Given problem: In the lines below, output everything from the first line through the line containing "return CAM + d * t" exactly as it is. Pictures are not part of the output.

- - - -

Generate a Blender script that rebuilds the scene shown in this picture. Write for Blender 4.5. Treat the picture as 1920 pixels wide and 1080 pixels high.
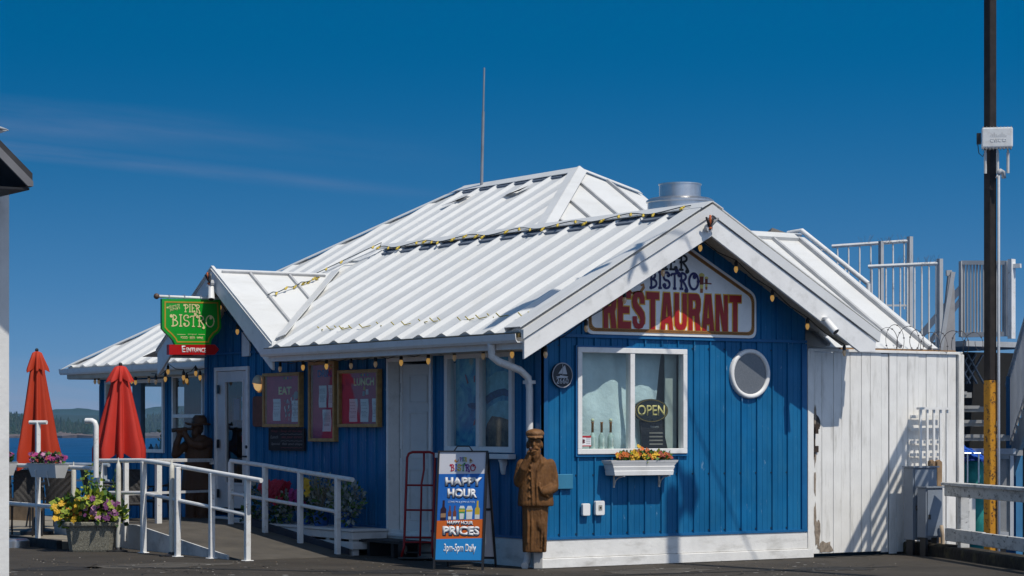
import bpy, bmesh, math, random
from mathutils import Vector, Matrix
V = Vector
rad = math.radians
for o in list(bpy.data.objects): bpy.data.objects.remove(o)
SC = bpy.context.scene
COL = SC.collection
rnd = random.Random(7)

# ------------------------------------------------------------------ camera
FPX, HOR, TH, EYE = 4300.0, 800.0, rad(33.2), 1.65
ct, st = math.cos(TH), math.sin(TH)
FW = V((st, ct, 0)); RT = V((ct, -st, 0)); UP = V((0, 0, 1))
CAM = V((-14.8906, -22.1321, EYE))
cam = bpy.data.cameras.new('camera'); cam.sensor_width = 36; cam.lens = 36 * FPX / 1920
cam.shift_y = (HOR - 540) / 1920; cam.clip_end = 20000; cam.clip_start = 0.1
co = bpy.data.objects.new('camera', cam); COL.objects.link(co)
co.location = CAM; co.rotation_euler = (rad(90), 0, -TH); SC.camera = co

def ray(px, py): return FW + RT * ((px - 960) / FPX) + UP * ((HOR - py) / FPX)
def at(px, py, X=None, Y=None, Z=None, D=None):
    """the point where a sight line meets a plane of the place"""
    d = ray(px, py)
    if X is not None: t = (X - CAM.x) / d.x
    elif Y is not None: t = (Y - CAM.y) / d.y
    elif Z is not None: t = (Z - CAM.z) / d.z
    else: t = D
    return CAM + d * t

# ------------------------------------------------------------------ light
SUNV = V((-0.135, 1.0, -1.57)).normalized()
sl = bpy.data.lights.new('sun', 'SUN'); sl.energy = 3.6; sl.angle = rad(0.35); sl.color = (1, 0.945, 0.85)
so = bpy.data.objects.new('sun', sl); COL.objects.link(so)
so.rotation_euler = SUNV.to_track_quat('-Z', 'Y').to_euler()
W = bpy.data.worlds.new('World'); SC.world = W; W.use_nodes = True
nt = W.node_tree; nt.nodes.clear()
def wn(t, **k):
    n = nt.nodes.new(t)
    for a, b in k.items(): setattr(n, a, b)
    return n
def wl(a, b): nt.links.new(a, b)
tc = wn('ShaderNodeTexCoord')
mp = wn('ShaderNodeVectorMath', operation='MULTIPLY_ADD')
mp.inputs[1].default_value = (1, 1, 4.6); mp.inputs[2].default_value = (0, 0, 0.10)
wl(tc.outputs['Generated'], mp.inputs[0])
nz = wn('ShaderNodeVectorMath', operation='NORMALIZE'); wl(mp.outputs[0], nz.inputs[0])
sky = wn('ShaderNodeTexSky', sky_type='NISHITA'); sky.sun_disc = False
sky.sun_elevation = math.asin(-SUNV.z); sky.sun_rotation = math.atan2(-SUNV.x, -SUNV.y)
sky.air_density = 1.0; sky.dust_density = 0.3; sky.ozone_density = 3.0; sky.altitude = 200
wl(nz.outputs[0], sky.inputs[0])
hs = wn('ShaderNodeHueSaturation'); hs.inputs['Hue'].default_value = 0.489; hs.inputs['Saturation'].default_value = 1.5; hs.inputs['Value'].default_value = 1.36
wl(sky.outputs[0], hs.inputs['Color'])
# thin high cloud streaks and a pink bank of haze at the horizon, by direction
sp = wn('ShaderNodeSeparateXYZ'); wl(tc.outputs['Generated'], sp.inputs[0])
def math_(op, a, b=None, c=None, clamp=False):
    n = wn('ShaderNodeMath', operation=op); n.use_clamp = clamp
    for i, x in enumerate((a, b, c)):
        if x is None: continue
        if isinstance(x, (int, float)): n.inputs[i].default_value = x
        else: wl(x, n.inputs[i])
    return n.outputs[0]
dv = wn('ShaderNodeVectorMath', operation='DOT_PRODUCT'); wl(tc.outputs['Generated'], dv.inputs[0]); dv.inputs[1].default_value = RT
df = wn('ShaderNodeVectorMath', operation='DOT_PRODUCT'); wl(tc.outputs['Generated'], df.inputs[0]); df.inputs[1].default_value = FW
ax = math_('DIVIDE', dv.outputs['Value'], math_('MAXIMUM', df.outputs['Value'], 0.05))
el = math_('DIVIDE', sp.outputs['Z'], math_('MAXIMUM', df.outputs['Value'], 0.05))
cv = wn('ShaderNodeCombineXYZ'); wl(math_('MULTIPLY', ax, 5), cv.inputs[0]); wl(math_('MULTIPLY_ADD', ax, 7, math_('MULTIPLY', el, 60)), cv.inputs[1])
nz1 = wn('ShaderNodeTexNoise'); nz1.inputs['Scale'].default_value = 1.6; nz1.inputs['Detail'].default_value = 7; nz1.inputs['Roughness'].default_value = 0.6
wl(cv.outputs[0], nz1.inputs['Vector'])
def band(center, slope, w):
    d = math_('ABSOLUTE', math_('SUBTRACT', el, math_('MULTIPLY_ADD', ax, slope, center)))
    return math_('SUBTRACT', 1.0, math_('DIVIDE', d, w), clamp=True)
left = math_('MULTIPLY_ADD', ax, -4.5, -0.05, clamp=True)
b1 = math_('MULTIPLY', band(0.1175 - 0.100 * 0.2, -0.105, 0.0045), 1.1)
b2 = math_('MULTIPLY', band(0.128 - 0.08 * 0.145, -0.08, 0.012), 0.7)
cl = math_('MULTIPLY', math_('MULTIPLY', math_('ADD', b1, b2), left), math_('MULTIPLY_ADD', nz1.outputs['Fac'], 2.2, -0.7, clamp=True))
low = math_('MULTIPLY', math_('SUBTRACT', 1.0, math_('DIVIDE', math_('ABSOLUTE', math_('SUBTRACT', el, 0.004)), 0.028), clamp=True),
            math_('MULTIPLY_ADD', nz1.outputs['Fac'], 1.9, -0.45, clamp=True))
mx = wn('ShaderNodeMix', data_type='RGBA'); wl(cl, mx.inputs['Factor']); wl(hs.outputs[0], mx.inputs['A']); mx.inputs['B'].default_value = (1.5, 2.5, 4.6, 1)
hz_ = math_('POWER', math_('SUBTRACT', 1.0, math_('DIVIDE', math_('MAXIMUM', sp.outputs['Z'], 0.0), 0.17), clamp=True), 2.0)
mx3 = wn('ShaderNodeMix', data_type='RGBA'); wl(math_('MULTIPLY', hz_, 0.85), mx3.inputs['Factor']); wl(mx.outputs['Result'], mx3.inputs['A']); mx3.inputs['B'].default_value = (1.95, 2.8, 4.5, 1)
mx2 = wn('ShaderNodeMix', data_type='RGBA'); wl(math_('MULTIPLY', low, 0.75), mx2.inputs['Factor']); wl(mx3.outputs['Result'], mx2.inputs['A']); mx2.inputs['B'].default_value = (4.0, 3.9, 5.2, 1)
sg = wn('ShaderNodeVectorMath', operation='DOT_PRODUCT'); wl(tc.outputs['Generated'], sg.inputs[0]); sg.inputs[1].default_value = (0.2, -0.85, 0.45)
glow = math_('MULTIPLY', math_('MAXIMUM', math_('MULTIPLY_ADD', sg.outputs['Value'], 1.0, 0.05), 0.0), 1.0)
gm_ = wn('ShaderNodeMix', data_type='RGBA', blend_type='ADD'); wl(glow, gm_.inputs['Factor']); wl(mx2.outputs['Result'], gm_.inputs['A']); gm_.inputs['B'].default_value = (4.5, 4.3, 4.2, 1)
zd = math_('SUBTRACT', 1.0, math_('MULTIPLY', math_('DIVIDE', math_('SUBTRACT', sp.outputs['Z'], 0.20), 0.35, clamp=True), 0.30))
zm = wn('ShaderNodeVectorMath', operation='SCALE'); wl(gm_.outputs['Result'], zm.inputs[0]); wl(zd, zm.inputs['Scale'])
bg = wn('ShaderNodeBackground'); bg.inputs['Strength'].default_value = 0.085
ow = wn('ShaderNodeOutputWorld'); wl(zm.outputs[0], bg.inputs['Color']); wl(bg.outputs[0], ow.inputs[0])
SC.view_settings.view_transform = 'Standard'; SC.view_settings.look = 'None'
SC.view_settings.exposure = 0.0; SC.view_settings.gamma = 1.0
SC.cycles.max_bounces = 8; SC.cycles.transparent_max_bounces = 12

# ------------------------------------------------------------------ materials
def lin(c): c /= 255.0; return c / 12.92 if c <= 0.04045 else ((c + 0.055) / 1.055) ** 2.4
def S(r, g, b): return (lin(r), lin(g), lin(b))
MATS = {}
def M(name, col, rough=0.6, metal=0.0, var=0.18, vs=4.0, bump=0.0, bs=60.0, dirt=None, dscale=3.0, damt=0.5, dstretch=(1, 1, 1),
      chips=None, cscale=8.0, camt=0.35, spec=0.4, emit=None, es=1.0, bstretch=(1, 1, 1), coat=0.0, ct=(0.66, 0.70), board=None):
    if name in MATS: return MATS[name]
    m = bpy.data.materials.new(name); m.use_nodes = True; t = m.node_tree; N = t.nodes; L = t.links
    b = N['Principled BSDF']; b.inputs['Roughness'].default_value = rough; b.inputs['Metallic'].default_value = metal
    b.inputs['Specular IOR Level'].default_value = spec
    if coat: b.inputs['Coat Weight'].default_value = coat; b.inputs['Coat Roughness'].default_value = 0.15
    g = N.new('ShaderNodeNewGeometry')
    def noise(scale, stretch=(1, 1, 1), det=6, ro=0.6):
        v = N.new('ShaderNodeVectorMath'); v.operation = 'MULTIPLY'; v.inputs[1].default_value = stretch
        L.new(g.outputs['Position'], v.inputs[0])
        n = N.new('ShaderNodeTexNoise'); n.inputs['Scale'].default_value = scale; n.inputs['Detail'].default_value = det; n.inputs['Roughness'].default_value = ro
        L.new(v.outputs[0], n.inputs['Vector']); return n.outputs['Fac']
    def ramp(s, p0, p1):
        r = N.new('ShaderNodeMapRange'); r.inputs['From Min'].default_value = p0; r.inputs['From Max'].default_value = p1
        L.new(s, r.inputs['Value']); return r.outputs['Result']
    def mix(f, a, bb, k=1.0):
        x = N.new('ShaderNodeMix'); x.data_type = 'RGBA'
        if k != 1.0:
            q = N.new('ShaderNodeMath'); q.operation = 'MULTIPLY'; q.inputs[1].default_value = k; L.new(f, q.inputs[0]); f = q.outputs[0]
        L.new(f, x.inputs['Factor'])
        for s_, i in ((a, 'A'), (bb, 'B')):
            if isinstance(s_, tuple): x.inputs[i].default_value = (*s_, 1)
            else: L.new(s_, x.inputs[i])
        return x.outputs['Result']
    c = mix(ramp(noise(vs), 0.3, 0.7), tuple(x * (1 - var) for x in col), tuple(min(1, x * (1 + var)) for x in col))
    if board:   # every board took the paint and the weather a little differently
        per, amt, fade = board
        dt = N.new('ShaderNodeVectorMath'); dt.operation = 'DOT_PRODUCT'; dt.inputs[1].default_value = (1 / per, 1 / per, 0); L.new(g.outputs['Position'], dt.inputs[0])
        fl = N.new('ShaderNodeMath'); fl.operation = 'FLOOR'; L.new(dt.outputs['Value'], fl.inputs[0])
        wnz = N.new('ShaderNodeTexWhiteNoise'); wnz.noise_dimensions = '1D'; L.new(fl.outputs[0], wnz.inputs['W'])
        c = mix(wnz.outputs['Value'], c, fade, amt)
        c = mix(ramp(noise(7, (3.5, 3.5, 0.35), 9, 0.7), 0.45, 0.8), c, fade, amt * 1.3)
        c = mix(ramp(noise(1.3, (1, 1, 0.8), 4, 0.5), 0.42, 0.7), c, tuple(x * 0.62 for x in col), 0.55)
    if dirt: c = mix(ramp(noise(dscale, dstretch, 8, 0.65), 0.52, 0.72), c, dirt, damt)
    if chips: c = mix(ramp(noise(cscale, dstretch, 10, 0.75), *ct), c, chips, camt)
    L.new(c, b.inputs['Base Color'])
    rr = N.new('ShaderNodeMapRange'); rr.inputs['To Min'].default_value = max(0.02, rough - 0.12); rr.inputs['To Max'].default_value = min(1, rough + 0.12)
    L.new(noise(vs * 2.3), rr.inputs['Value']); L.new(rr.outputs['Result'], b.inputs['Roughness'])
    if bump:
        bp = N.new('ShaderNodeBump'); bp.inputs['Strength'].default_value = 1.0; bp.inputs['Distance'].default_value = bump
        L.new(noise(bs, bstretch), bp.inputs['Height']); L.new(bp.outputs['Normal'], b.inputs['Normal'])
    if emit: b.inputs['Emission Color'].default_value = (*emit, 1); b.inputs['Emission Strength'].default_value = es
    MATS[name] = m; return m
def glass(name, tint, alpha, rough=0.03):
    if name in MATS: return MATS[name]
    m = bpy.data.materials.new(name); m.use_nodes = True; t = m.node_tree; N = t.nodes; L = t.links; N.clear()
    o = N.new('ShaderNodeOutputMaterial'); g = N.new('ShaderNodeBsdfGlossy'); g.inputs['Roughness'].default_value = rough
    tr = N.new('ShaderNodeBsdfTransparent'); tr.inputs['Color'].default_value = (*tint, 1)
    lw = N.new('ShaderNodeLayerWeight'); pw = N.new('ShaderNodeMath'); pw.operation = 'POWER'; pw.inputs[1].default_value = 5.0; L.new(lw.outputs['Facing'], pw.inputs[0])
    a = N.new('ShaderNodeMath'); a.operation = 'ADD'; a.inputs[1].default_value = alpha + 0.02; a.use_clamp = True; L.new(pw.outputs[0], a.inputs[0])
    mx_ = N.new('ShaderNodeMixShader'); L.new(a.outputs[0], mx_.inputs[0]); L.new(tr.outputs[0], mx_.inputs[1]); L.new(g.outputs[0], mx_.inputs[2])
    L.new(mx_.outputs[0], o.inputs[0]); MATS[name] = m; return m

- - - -

Reply to the task:
Generate a Blender script that rebuilds the scene shown in this picture. Write for Blender 4.5. Treat the picture as 1920 pixels wide and 1080 pixels high.
import bpy, bmesh, math, random
from mathutils import Vector, Matrix
V = Vector
rad = math.radians
for o in list(bpy.data.objects): bpy.data.objects.remove(o)
SC = bpy.context.scene
COL = SC.collection
rnd = random.Random(7)

# ------------------------------------------------------------------ camera
FPX, HOR, TH, EYE = 4300.0, 800.0, rad(33.2), 1.65
ct, st = math.cos(TH), math.sin(TH)
FW = V((st, ct, 0)); RT = V((ct, -st, 0)); UP = V((0, 0, 1))
CAM = V((-14.8906, -22.1321, EYE))
cam = bpy.data.cameras.new('camera'); cam.sensor_width = 36; cam.lens = 36 * FPX / 1920
cam.shift_y = (HOR - 540) / 1920; cam.clip_end = 20000; cam.clip_start = 0.1
co = bpy.data.objects.new('camera', cam); COL.objects.link(co)
co.location = CAM; co.rotation_euler = (rad(90), 0, -TH); SC.camera = co

def ray(px, py): return FW + RT * ((px - 960) / FPX) + UP * ((HOR - py) / FPX)
def at(px, py, X=None, Y=None, Z=None, D=None):
    """the point where a sight line meets a plane of the place"""
    d = ray(px, py)
    if X is not None: t = (X - CAM.x) / d.x
    elif Y is not None: t = (Y - CAM.y) / d.y
    elif Z is not None: t = (Z - CAM.z) / d.z
    else: t = D
    return CAM + d * t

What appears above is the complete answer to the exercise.